A Reality Check: Full Autonomy Hasn't Arrived Yet
Despite the documented achievements, field experience reveals a genuine gap between what these vehicles can do today and what the battlefield actually demands. Ukrainian troops operate them remotely in most cases — not autonomously — for two reasons: their high cost makes losing one expensive, and they are not yet capable of responding to sudden, dynamic threats.
One Ukrainian soldier summed up the problem clearly: "We need to respond to enemy threats instantly, face-to-face with the enemy — and the autonomous system doesn't know how to do that yet." In other words, a vehicle can navigate rough terrain on its own, but it cannot identify unknown hostile forces and make an appropriate decision in response.
The Development Roadmap: Merging Robotics with AI
Forterra is working to overcome these limitations by combining classical autonomous navigation algorithms with generative AI models capable of adapting to unpredictable environments. The road ahead is not straightforward, however. The company points out that certain combat tasks — such as navigating minefields or interacting with weapons systems — have no publicly available training data, simply because they are not human skills that can be scraped from the internet.
Competition among U.S. defense tech firms is intensifying in parallel, with companies such as Scout AI, Field AI, and Overland AI all racing to build comparable systems — signaling a promising market for national security contracts.
Field Adaptation: Adding Starlink Changes the Equation
The Ukrainian experience has shown that technology alone is not enough. Ukrainian forces initially found that the vehicles were built to high American standards that did not always match their operational requirements. But one straightforward addition transformed the picture: fitting a Starlink antenna for satellite internet connectivity, enabling remote operation and over-the-air software updates from secure locations. This lesson illustrates an important truth — integration with available digital infrastructure is just as critical as the vehicle's core technology itself.

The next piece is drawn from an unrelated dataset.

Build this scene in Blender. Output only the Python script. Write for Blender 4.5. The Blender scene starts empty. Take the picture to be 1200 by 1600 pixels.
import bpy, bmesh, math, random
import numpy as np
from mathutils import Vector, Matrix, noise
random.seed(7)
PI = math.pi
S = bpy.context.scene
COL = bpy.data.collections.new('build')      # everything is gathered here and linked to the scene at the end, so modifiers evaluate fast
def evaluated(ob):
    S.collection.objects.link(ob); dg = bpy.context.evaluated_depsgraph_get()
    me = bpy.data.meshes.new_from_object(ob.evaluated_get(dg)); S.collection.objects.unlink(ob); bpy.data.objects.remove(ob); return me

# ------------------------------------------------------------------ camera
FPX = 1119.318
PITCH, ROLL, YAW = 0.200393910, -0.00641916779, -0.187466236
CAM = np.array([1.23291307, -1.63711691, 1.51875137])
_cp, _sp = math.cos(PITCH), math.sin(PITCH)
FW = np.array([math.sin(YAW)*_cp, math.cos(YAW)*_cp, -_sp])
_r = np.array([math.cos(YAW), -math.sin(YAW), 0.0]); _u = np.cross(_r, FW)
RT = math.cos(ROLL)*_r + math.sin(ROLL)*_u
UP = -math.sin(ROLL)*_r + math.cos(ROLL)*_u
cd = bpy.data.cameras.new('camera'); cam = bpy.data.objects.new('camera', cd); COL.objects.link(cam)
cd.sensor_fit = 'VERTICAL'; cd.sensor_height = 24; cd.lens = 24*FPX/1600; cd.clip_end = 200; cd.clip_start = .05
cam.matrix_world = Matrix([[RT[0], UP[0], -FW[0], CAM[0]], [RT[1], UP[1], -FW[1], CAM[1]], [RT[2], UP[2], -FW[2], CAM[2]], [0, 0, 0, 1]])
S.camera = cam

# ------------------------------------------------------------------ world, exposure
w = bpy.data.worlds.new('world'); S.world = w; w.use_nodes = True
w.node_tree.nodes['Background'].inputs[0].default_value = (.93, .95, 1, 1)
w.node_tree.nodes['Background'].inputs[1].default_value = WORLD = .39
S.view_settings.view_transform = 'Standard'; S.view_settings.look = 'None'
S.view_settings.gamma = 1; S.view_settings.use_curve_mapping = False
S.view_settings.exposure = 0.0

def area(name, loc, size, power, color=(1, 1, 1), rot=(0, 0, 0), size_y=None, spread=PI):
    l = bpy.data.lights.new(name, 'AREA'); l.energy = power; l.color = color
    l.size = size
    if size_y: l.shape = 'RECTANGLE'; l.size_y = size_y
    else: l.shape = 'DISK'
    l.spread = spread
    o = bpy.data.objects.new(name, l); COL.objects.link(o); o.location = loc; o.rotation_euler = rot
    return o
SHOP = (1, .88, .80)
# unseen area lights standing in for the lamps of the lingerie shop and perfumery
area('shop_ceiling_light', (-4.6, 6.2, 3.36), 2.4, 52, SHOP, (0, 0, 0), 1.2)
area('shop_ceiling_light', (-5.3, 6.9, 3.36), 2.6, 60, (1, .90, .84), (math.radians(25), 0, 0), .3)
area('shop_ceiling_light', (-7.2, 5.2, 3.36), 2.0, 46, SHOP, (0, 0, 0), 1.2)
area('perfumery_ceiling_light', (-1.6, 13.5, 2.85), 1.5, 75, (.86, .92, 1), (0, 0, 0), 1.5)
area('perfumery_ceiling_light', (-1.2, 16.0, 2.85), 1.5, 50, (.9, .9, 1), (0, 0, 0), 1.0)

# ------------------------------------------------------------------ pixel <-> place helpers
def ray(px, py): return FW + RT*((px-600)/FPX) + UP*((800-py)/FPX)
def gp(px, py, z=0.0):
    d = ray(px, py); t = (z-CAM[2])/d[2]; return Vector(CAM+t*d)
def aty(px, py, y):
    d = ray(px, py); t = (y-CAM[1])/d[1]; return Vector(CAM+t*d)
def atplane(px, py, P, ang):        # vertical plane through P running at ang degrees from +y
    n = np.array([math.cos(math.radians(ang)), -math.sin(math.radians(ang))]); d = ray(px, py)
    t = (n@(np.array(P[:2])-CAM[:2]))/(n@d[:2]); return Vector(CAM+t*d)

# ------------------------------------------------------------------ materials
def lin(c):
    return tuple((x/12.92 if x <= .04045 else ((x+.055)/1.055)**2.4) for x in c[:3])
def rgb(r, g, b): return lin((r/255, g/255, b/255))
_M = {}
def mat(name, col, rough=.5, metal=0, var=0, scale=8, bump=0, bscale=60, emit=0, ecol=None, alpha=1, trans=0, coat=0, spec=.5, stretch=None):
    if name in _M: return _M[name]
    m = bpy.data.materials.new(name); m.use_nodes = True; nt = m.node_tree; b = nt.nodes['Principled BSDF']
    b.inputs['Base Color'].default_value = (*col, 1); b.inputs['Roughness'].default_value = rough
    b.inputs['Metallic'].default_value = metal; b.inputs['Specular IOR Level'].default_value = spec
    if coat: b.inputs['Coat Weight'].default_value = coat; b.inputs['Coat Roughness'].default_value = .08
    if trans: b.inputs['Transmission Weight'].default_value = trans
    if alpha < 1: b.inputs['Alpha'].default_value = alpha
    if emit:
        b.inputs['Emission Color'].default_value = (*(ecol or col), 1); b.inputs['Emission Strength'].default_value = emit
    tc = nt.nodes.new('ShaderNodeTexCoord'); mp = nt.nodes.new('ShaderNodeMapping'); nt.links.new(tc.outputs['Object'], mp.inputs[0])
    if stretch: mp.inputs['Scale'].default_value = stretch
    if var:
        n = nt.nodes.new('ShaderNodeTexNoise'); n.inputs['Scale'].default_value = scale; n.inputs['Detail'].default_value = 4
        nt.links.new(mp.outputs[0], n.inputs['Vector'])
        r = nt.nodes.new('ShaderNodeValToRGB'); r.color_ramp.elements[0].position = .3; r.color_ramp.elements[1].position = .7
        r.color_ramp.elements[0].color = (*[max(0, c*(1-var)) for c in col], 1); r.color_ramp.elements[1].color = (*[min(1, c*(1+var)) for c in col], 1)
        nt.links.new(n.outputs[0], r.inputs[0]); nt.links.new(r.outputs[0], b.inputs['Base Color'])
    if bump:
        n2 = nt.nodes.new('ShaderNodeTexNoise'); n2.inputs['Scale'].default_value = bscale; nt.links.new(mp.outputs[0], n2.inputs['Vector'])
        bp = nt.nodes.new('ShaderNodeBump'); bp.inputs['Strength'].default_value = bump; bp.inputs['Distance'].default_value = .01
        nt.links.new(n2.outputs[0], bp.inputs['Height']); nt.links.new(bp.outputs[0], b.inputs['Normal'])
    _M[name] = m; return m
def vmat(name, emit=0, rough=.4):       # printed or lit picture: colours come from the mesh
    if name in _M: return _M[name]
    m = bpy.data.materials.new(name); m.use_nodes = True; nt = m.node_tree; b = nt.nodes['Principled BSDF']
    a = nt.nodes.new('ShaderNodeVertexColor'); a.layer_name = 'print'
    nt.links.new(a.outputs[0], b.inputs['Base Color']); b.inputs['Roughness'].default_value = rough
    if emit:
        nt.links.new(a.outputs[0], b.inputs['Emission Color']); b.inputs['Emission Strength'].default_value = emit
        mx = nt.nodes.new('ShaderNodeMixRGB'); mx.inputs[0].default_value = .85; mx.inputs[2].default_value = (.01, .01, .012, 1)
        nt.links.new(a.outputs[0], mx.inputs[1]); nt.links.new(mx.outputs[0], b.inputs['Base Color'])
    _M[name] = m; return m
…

Conclusion: A Necessary Investment with Clear Limits
Forterra's experience in Ukraine offers practical proof that ground autonomy is not a distant dream but a graduated reality — one that requires continuous refinement in light of real battlefield challenges. Autonomous vehicles are already saving lives, but they need to be cheaper, smarter, and more capable of independent initiative. That will ultimately be decided on future battlefields, not in research centers.